If any single characteristic describes Bing Crosby’s oeuvre, it’s probably “mildly drunk.” “Snow” is a notable exception. On a superficial level, “Snow” is about that cold, tingly stuff the Eskimos have so many names for—a hackneyed expression of desire to engage in snowball fights, build snowmen, ski, leap face-first into a huge field of soft, easily-shoveled flakes. But as the singers’ golly-gee surrealist gusto and jazzy-snazzy harmonizing shoves past enthusiasm into the realm of pure delirium—a place where showering in snow somehow seems attractive, where everything seems to be fucking made of snow—it’s becomes abundantly clear that these four are at the tail end of a comedown from a killer cocaine high and are actively fiending for a couple extra grams to hold them down until the storm finally clears.

Andy Williams, “Kay Thompson’s Jingle Bells”

Entertainers make the vintage Christmas carol look so easy.
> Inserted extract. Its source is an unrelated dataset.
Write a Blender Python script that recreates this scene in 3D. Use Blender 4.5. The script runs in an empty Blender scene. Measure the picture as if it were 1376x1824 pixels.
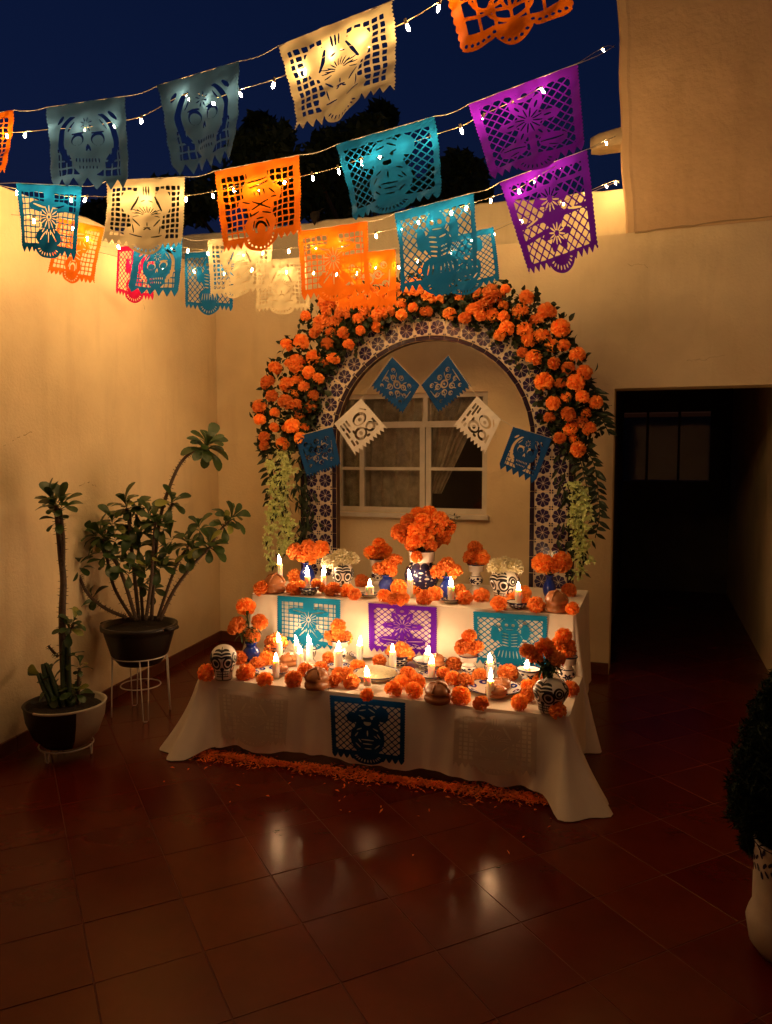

In this enlightened era of pop nostalgic infinity, we’d certainly like to pretend that a Sammy Davis, Jr. or a Rosemary Clooney experienced the assembly-line production of personalized standards with as much light and ease as we consume them today. We like to picture them laughing, lighting cigars, dousing one another with bottles of expensive bottles of Atlantic Records-sponsored champagne. Yet in truth, theirs was a sordid hustle. Today, even the least prestigious producer can effortlessly conjure up canned orchestra grandeur or rollicking piano thunder for wannabe Frank Sinatras or Dionne Warwicks slumming it for an advent payday. But back then? In that studio, you had the producer, the producer’s assistants, the big star, the back-up singers, every member of the band, the big star’s entourage, the A&R, the A&R’s understudy—and all of those people were flying out of their fucking gourds on trucker speed, all at once.

Dean Martin, “A Marshmallow World”

Dino delivers “Marshmallow World” like a venture capitalist who’s just stumbled out of the warmth his remote Aspen chalet into a brisk snowstorm as the handful of Quaaludes from earlier is kicking into high gear, a snifter of brandy in one hand and a nubile, scantily clad Playboy bunny in the other. Obviously, as a charter member of the Rat Pack, the guy is totally conditioned to straight-up maintain in all sorts of circumstances, but here he wears the effects of intoxication rather broadly: notice the spills and trills in his phrasing, how coyly Dino makes them seem like flourishes or affectations when, really, he’s a mere heartbeat or 10 away from losing consciousness altogether. All of that while hallucinating that the entire world, except for him, is a frickin’ marshmallow. What a bro.